Regarding the complexity of sales reporting, Lincoln Michel wrote an interesting Substack article in September 2022. It’s fascinating! Read the whole thing here, but what I find especially interesting is the comment from Kristen McLean, which shows some startling facts and figures. Hers is the first comment below the article.
In particular, this is what I want to point out:
The data below includes frontlist titles from Penguin Random House, Simon & Schuster, Hachette Book Group, HarperCollins, Scholastic, Disney, Macmillan, Abrams, Sourcebooks, and John Wiley. The figures below only include books published by these publishers themselves, not pubishers they distribute.
Here is what I found. Collectively, 45,571 unique ISBNs appear for these publishers in our frontlist sales data for the last 52 weeks (thru week ending 8-24-2022).
In this dataset:
>>>0.4% or 163 books sold 100,000 copies or more
>>>0.7% or 320 books sold between 50,000-99,999 copies
>>>2.2% or 1,015 books sold between 20,000-49,999 copies
>>>3.4% or 1,572 books sold between 10,000-19,999 copies
>>>5.5% or 2,518 books sold between 5,000-9,999 copies
>>>21.6% or 9,863 books sold between 1,000-4,999 copies
>>>51.4% or 23,419 sold between 12-999 copies
>>>14.7% or 6,701 books sold under 12 copies
So, only about 15% of all of those publisher-produced frontlist books sold less than 12 copies. That’s not nothing, but nowhere as janky as what has been reported.
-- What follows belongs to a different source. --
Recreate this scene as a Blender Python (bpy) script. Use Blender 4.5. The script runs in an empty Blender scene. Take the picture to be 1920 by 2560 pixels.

BUT, I think the real story is that roughly 66% of those books from the top 10 publishers sold less than 1,000 copies over 52 weeks. (Those last two points combined)
And less than 2% sold more than 50,000 copies. (The top two points)
Without thinking too much about it, I would say most of my small and university press clients, as well as author/publisher clients, sell in that 51.4% range, with a few who manage to exceed 1,000 copies. The most successful small press books‚ which make the bestseller list with their distributor, are probably selling a few hundred copies in the first year, and then in the dozens of copies in subsequent years.
Some clients with active speaking careers will sell several hundred copies at a single conference, and they’ll do a few of these conferences a year. Others who publish how-to type books will sell thousands of copies because of their very specific marketing campaigns. One of my clients earns a lot of money because their books cost hundreds of dollars, and the more they charge, the more people want it. So there is a way to be successful outside of sales numbers.
The key is to setting your expectations and defining success from the start. Many of my clients aren’t interested in big sales numbers—they just want to make a book available to their friends and family (or other network). Sometimes it’s about commemorating a life or an experience. There’s all kinds of reasons to bring a book to market, and the number of copies sold should be a few items down on that list.